Stored data entries:
════════════════════

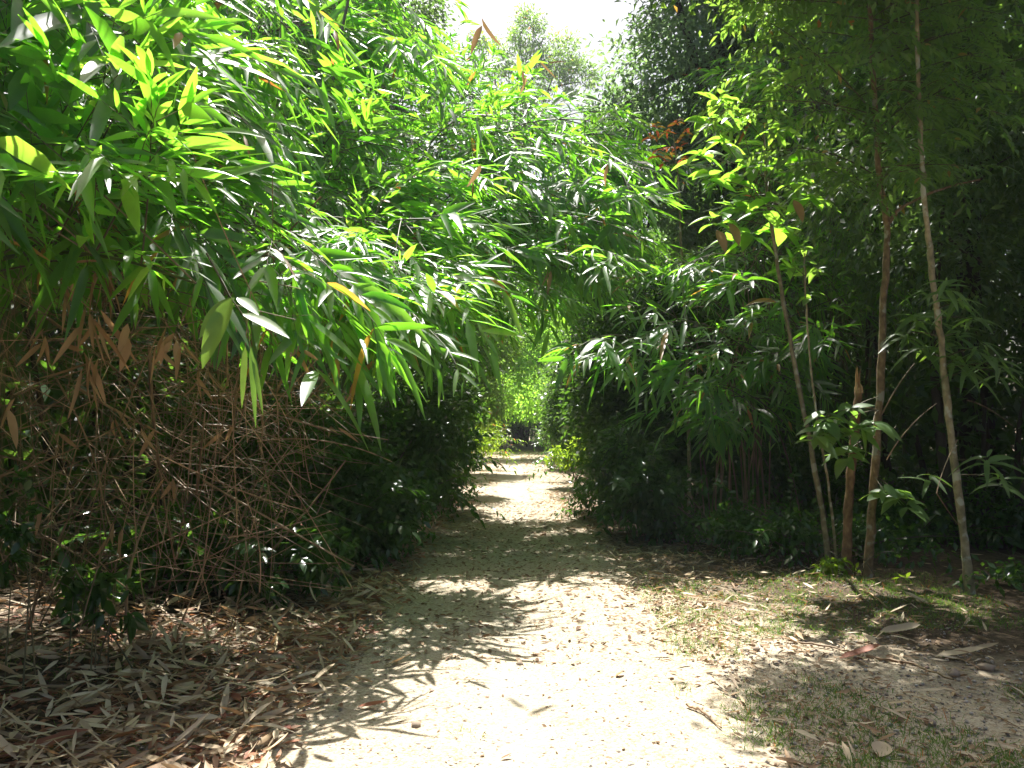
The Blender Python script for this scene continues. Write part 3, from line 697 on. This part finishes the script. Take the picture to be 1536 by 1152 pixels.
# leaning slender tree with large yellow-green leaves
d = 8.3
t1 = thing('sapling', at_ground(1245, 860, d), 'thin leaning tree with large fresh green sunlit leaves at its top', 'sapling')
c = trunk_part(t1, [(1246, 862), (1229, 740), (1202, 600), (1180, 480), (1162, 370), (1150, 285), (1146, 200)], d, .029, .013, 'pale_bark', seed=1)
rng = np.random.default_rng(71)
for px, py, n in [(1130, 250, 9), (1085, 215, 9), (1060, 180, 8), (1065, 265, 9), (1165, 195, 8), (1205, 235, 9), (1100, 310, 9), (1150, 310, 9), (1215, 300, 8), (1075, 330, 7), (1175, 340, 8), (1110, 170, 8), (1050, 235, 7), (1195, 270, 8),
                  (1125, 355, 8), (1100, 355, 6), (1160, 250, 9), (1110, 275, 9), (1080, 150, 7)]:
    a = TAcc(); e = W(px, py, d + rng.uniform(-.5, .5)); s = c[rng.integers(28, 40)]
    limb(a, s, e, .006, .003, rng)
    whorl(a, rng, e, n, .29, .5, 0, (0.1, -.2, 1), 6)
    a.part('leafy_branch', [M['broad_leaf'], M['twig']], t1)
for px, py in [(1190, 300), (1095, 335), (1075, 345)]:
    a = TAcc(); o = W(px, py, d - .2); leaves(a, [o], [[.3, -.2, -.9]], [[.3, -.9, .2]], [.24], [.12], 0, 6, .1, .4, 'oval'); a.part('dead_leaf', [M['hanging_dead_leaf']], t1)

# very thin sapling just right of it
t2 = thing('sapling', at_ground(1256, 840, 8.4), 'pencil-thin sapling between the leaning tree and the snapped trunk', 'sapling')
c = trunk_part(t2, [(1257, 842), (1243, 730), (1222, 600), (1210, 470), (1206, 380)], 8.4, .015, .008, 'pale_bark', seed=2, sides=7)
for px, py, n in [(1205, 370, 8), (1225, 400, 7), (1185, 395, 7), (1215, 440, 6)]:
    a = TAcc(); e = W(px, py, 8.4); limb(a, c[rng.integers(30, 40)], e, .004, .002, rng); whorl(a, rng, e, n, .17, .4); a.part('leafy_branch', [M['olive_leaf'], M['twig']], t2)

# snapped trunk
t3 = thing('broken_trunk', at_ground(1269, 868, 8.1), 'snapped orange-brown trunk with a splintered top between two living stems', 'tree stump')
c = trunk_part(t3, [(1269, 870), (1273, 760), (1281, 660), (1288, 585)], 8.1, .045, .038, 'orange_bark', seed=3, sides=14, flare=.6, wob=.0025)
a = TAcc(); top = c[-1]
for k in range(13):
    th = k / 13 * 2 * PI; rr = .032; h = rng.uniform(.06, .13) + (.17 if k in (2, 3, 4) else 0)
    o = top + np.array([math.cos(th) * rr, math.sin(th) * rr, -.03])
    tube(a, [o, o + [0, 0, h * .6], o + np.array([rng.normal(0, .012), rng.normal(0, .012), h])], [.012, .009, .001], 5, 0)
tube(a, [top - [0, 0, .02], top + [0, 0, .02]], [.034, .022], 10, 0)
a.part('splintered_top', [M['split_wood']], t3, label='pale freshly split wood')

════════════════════

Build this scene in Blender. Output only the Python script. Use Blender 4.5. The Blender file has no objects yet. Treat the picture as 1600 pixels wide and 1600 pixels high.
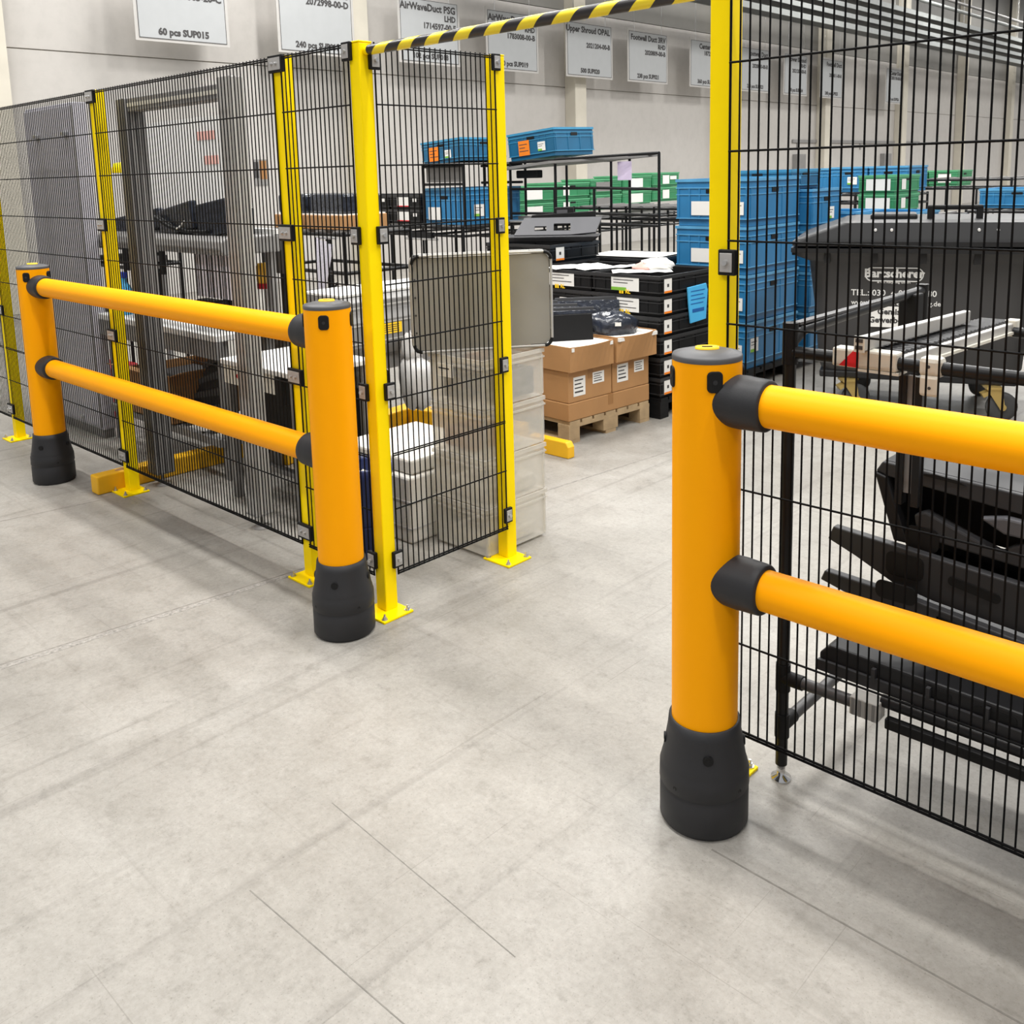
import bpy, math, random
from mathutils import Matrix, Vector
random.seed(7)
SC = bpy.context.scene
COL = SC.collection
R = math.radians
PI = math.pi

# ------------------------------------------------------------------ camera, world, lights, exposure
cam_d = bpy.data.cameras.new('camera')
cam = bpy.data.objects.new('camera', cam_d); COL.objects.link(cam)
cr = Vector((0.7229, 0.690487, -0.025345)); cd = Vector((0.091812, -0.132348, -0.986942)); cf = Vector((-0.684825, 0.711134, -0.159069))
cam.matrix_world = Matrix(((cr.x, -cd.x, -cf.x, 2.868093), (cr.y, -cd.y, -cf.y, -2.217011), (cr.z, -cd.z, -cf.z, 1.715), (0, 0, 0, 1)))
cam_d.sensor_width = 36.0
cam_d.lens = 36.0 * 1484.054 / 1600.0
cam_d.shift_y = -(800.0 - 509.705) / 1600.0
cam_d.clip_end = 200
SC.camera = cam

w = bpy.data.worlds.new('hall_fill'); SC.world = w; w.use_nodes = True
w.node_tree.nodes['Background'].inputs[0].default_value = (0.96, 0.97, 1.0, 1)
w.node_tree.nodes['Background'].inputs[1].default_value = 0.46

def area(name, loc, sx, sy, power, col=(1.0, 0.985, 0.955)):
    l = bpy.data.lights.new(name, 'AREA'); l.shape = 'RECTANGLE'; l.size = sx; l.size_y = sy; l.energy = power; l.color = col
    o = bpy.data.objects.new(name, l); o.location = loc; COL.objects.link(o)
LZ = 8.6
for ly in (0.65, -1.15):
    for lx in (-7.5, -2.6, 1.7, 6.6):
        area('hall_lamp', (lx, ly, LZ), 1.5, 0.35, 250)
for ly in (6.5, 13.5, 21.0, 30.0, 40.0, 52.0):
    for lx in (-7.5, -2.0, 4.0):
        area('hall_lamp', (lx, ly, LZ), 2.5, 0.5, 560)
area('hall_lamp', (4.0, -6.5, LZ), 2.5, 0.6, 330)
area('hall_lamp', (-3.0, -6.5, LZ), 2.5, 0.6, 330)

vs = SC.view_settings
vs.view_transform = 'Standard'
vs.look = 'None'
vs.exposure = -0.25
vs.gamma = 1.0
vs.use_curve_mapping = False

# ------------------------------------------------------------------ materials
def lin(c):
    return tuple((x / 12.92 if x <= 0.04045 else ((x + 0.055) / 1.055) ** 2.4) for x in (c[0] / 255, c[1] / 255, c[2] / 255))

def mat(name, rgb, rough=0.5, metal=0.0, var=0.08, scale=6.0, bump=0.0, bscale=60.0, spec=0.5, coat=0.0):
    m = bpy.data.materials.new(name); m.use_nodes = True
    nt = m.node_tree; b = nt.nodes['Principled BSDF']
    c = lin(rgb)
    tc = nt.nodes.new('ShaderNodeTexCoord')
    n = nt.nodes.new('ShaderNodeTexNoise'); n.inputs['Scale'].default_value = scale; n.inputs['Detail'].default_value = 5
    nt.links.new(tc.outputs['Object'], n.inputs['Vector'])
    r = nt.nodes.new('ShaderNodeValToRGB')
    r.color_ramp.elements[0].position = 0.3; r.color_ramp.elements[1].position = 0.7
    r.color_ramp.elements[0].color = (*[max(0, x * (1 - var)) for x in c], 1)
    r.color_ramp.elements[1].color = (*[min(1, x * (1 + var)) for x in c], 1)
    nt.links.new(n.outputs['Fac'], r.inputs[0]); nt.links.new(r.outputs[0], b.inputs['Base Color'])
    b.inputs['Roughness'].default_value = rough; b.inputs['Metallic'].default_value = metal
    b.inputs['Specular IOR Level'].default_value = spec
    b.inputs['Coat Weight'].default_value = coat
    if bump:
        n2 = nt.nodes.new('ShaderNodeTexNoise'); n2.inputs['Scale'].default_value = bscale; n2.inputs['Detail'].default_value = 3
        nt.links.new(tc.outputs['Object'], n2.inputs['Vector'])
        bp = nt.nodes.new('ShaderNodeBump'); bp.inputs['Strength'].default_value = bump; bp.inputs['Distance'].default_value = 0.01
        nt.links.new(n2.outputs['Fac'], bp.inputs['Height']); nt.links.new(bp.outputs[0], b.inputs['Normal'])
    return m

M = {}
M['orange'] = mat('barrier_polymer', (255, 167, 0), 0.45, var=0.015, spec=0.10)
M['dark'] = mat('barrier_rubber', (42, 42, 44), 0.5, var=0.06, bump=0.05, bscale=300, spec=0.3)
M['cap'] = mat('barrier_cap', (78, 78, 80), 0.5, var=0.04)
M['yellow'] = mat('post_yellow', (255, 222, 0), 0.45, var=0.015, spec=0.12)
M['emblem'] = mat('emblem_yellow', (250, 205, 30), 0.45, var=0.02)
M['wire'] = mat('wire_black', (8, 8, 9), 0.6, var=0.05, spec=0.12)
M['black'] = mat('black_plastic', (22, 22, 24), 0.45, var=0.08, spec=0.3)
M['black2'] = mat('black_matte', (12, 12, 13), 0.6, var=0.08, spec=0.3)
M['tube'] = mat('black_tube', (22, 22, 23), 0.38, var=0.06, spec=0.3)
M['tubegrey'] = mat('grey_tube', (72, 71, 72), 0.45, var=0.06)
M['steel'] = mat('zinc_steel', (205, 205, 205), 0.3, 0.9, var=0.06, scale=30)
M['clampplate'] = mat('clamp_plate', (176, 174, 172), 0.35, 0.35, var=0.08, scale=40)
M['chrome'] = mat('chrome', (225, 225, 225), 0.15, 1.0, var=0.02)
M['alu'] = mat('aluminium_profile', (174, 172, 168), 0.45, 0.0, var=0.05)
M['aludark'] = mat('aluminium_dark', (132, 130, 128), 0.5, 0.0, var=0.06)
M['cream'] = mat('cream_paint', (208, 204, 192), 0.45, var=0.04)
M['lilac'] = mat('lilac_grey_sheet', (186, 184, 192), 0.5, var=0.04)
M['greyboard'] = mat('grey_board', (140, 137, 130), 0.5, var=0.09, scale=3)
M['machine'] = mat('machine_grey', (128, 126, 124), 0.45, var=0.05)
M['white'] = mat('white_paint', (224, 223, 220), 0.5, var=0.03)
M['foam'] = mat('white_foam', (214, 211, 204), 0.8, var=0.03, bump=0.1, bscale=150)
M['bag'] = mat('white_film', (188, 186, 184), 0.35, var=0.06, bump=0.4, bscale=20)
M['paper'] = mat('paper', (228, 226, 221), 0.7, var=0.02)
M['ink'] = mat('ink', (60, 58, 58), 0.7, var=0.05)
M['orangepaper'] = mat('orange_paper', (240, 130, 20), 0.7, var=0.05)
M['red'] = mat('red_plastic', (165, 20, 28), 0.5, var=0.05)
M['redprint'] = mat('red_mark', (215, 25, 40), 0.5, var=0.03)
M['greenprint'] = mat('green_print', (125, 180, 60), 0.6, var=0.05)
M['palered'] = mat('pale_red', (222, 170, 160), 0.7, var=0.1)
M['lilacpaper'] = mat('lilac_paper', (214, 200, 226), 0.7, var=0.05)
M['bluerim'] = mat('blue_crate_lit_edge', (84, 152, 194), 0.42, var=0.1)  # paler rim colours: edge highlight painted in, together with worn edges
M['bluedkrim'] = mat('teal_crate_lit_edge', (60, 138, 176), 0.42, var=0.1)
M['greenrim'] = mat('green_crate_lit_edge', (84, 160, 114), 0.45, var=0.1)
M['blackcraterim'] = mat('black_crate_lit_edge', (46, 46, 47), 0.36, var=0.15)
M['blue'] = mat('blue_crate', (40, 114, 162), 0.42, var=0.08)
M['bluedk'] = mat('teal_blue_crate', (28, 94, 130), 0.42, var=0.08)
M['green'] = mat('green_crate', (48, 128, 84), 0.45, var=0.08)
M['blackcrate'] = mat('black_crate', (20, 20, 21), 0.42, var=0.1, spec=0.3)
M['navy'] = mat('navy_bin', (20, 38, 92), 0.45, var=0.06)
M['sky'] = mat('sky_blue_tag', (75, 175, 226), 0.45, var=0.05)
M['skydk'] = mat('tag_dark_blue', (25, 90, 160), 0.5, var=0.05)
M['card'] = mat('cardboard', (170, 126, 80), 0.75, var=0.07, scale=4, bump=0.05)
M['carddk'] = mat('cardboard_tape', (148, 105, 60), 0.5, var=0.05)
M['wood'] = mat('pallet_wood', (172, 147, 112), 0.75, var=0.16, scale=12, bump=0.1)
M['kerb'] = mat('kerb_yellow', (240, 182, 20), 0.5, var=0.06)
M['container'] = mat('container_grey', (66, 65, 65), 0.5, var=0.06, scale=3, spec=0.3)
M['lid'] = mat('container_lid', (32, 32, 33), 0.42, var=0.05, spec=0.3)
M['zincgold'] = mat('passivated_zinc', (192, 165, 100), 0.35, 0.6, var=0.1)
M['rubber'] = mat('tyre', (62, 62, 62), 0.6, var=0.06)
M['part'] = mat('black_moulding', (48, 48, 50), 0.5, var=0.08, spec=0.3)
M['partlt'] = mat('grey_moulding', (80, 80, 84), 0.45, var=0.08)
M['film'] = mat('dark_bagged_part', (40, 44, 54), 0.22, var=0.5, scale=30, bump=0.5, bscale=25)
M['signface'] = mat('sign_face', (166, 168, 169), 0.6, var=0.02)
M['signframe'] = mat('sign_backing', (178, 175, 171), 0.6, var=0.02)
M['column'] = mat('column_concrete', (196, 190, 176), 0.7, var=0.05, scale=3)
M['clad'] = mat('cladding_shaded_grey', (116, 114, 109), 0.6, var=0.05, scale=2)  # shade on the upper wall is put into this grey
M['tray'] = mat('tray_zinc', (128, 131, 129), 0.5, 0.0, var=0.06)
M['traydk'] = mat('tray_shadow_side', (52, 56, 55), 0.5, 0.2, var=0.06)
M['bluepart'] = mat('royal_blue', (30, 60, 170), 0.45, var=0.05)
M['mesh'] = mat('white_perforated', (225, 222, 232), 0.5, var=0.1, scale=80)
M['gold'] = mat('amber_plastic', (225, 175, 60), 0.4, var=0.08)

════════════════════

Write down exactly what the lines above say, from the line holding "Build this scene" through the line holding "w.node_tree.nodes['Background'].inputs[1].default_value = 0.46", and nothing more. Do not copy the pictures.

Build this scene in Blender. Output only the Python script. Use Blender 4.5. The Blender file has no objects yet. Treat the picture as 1600 pixels wide and 1600 pixels high.
import bpy, math, random
from mathutils import Matrix, Vector
random.seed(7)
SC = bpy.context.scene
COL = SC.collection
R = math.radians
PI = math.pi

# ------------------------------------------------------------------ camera, world, lights, exposure
cam_d = bpy.data.cameras.new('camera')
cam = bpy.data.objects.new('camera', cam_d); COL.objects.link(cam)
cr = Vector((0.7229, 0.690487, -0.025345)); cd = Vector((0.091812, -0.132348, -0.986942)); cf = Vector((-0.684825, 0.711134, -0.159069))
cam.matrix_world = Matrix(((cr.x, -cd.x, -cf.x, 2.868093), (cr.y, -cd.y, -cf.y, -2.217011), (cr.z, -cd.z, -cf.z, 1.715), (0, 0, 0, 1)))
cam_d.sensor_width = 36.0
cam_d.lens = 36.0 * 1484.054 / 1600.0
cam_d.shift_y = -(800.0 - 509.705) / 1600.0
cam_d.clip_end = 200
SC.camera = cam

w = bpy.data.worlds.new('hall_fill'); SC.world = w; w.use_nodes = True
w.node_tree.nodes['Background'].inputs[0].default_value = (0.96, 0.97, 1.0, 1)
w.node_tree.nodes['Background'].inputs[1].default_value = 0.46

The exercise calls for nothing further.